Definitely. Every time I'm over-thinking something, I think about Pieter Levels. Everytime I'm taking too long to ship something, I think of Elijah Murray, and everytime I'm writing code I don't feel exactly proud about I think about Bruno Lemos.
What advice do you have for people without a CS degree who want to get a programming job?
My advice is, scream as loud as you can. Go to meetups, seek mentors, apply to jobs you don't think you're qualified for and seek to do your work with mastery and empathy. If you do good work, in a long enough timeline, good people will show up. And never fear showing ambition - having ambition, especially if you're not from a first world country, is crucial.
I remember you made a list of Telegram communities. Any other side projects in the works?
Most of my free time nowadays goes to a startup I've been working on for almost a year, together with two other cofounders. We're on our fourth iteration of an MVP in the Brazilian market and are about to go live somewhere in the next weeks. It's targeted to Portuguese-speaking customers and in the mental health space 😀
Do you know other Brazilians who are working while travelling the world or is it mostly Americans and Europeans you meet? Do your friends and family understand or think you’re crazy?
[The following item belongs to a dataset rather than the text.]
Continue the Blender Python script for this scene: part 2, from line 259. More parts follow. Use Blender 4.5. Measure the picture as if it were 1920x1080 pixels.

There's a lot of travellers in the Portuguese-speaking space, but definitely not enough location independent people. I can name a few people like Leticia Moresca, Heitor Alves, Lucas Morello, Debbie Corrano, Felipe César, Thiago Ricieri, Nathale Ethel, Felipe Pacheco, Guilherme Rizzo and others I can't recall right now, haha.
My family probably thinks I'm taking a gap year or something. I'm privileged enough to have a family that supports my endeavours no matter how crazy they are or even if they don't fully understand what I'm doing.